Ruskin a la possibilité de visiter une quinzaine de fois Vérone – la dernière en 1888 – et la considère la place qu’il préfère en Italie. En octobre 1835 il s’arrête pour la première fois en cette ville, lui inspirant déjà des vers sur les Arènes sous les reflets de la lune[50]. D’autres occasions de visiter la Vénétie se présentent les années suivantes et on peut souligner qu’en 1852 Ruskin, accompagné de sa femme Effie (Euphemia Gray), a la vision d’un jardin aux alentours de Vérone qui marque une sorte de jonction entre la réalité de l’observateur qu’il est actuellement et le jeune adolescent qui rêvait de voyager en Italie en feuilletant les pages du livre illustré par Turner reçu en cadeau: «[…] a fine Italian garden and avenue of cypresses […] with fountains and statues, like the Vignettes in Rogers’ Italy»[51].
Un tournant dans l’attitude de Ruskin face à l’évolution de l’histoire de la Péninsule et de son Risorgimento est marqué par son article The Italian Question, de 1859[52]. Tout en rappelant l’attitude aimable des officiers autrichiens lors de ses séjours à Vérone, l’artiste-écrivain va prendre une position favorable au processus d’unification nationale entamée par le Royaume de Sardaigne: mais l’annexion de la Vénétie ne se fera qu’en 1866.
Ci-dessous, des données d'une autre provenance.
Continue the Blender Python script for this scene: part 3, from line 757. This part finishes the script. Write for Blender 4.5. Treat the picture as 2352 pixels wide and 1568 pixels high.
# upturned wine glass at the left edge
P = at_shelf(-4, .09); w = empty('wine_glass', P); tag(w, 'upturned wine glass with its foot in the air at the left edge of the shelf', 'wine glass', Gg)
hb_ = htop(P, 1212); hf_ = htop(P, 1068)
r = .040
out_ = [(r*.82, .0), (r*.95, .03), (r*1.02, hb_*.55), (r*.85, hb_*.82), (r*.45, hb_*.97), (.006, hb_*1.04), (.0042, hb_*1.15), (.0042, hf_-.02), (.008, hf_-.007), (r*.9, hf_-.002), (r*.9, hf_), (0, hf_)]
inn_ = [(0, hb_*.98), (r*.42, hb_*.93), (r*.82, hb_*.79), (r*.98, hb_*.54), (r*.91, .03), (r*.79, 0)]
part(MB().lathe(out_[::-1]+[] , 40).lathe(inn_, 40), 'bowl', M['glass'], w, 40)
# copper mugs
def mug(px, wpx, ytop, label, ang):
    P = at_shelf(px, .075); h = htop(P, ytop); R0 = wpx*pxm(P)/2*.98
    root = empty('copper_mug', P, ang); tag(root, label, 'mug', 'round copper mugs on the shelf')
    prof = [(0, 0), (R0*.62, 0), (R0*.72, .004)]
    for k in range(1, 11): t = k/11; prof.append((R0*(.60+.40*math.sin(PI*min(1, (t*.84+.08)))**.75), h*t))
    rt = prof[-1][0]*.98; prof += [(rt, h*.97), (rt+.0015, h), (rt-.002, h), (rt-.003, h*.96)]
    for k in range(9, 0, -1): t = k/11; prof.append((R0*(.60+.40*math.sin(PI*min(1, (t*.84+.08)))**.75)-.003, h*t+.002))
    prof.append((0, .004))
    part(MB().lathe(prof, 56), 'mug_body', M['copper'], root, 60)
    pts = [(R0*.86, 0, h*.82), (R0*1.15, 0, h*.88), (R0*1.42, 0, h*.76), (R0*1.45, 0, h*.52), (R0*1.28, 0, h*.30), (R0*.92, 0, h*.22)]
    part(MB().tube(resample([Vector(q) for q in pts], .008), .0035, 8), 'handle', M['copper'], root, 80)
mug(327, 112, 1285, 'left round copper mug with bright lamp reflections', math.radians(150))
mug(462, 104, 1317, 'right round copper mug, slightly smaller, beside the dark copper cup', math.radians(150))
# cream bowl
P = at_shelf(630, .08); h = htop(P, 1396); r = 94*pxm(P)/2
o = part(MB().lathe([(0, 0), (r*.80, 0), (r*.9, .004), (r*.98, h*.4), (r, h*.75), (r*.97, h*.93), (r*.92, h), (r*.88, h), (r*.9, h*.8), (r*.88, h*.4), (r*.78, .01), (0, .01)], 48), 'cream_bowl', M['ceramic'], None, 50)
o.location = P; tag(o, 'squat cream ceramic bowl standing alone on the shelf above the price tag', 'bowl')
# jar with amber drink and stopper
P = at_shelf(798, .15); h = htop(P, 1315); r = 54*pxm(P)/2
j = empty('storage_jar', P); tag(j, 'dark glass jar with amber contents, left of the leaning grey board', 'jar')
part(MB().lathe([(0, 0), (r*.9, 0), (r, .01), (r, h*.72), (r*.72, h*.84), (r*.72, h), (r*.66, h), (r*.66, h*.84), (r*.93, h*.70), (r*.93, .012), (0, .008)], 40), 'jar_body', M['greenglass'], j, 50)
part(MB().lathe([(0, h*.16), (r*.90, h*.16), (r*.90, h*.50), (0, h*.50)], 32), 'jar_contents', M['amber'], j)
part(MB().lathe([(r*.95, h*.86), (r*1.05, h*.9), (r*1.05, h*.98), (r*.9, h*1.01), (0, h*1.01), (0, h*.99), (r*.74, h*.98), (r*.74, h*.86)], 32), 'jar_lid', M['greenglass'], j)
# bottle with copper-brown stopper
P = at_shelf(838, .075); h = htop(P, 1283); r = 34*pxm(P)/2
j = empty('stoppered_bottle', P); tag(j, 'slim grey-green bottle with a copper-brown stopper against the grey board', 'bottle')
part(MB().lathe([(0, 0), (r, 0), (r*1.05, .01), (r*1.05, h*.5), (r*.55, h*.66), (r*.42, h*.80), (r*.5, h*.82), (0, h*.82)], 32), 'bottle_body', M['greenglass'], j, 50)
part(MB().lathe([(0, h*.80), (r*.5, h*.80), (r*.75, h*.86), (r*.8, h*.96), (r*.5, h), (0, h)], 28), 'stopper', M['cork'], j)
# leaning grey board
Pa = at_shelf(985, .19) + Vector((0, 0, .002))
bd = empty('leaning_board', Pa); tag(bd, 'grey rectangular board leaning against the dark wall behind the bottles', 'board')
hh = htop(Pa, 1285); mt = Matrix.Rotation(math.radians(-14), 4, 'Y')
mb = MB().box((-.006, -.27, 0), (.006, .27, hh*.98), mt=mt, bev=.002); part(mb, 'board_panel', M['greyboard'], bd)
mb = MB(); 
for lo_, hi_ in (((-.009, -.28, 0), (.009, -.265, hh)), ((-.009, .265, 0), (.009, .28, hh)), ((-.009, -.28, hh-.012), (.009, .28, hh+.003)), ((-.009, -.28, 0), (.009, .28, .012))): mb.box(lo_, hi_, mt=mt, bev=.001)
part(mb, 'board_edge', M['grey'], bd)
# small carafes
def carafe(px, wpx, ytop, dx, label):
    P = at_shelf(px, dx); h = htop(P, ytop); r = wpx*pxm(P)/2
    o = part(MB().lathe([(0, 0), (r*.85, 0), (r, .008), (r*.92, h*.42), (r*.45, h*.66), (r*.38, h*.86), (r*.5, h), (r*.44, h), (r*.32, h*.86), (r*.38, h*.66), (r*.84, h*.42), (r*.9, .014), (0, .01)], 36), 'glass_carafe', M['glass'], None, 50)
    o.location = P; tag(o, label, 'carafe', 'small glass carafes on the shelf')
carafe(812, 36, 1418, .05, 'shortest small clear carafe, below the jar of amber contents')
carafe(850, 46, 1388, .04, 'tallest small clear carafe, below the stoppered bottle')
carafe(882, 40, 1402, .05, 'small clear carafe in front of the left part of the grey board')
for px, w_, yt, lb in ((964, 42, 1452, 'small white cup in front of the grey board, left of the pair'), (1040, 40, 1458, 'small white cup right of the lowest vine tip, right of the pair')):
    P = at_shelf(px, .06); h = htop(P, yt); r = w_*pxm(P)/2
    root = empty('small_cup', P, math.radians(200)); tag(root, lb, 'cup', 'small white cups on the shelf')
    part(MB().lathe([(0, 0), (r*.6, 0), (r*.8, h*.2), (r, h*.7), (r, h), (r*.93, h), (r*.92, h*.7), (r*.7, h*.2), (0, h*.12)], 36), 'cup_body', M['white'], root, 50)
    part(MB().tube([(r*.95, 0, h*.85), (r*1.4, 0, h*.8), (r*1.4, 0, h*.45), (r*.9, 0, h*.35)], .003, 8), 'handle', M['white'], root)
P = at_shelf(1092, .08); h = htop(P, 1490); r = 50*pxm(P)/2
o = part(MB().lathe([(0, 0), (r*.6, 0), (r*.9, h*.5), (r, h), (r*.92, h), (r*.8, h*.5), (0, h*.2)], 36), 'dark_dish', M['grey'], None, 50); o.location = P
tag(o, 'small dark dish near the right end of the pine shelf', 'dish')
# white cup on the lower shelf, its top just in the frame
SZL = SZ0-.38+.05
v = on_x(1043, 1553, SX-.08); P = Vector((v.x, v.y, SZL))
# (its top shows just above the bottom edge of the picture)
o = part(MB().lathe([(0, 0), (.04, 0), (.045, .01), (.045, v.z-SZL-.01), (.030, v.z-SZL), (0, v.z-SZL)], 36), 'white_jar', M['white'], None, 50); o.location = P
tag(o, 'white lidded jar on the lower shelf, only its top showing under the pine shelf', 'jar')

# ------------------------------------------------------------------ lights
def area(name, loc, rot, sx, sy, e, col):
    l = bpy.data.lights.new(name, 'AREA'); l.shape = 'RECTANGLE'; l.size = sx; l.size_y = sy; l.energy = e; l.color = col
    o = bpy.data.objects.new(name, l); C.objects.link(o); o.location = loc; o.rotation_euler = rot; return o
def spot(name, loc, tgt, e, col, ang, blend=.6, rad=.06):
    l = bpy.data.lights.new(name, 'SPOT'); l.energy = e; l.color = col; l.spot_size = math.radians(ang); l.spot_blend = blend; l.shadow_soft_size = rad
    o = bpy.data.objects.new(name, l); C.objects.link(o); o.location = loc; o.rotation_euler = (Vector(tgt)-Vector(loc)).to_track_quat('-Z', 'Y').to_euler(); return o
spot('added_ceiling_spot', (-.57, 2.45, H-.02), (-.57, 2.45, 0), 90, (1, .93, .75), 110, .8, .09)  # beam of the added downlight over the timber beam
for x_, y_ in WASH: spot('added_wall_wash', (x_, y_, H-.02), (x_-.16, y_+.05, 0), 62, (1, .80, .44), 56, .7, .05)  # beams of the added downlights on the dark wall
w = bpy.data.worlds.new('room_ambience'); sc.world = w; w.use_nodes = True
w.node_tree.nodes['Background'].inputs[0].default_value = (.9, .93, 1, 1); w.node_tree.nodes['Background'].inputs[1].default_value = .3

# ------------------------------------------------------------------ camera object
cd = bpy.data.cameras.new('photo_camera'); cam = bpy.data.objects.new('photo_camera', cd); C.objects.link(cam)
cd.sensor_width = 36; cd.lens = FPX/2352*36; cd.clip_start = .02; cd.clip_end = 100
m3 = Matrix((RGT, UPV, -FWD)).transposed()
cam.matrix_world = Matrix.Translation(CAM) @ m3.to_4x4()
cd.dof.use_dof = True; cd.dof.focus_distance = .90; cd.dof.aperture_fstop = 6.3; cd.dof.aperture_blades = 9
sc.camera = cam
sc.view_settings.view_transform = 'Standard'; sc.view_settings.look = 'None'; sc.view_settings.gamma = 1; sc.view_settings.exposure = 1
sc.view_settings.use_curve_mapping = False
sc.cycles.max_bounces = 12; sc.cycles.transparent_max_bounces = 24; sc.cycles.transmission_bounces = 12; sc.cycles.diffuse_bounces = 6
Lors de son séjour le plus long à Vérone, en 1869, quand il y passe deux mois et demi, l’artiste en fait finalement le noyau emblématique d’une perception capable de fondre en deux lignes – au point de vue, pour ainsi dire, structurel et technique – la géographie et la peinture: «[…] il n’y a rien qui ressemble davantage à un tableau que la couleur du paysage italien»[53] (Lettre de Vérone du 21 mai 1869). Et si en 1871 encore, dans une lettre au directeur du “Daily Telegraph” Ruskin écrit: «I wanted, and I still want, to buy Verona […] for England»[54], on en conclut que la réalité esthétique péninsulaire peut s’accorder à sa perspective idéale pourvu qu’il n’y ait pas d’Italiens.